Monday, November 12, 2012

CAVM: Jefferies Ups to Buy on Micro-Base Station Prospects

Shares of chip maker Cavium (CAVM) are up 70 cents, or 2%, at $33.40 after Jefferies & Co. analyst Dundeep Bajikar raised his rating on the stock to Buy from Hold with a $44 price target, up from $32, writing that the company may benefit from the roll-out of wireless base station equipment that’s cheaper and simpler, to serve the expansion of both 3G cellular networks and emerging networks based on “long term evolution,” or LTE.

Conversations last week at the Mobile World Congress in Barcelona, Spain, with equipment vendors Huawei Technology (002502CN), ZTE (0763HK), privately held Aricent Group, and RadiSys (RSYS) suggest to him that today’s base stations are dropping dramatically in price, now costing $10,000 to $20,000 on average, down from $40,000 in past.

Those systems will need to use cheaper “application-specific standard products,” or ASSPs, like the kind Cavium offers rather than traditional field-programmable gate arrays (FPGA), as they have typically to date, to save costs, writes Bajikar.

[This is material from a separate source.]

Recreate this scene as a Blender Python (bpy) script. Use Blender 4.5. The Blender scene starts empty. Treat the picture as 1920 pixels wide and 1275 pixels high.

These systems should ship in volume in 2014, he writes, but Cavium is expected to start producing its chips for the systems next quarter. That could be a $400 million per year opportunity, he thinks. Competitors include Texas Instruments (TXN) and Freescale Semiconductor (FSL).

Cavium also is getting business from Huawei for corporate routers and switches, Bajikar believes, based on his “checks.”

For this year, he models EPS of 80 cents, and for 2013, he models EPS of $1.46. That is higher than the consensus of 66 cents and $1.20, respectively.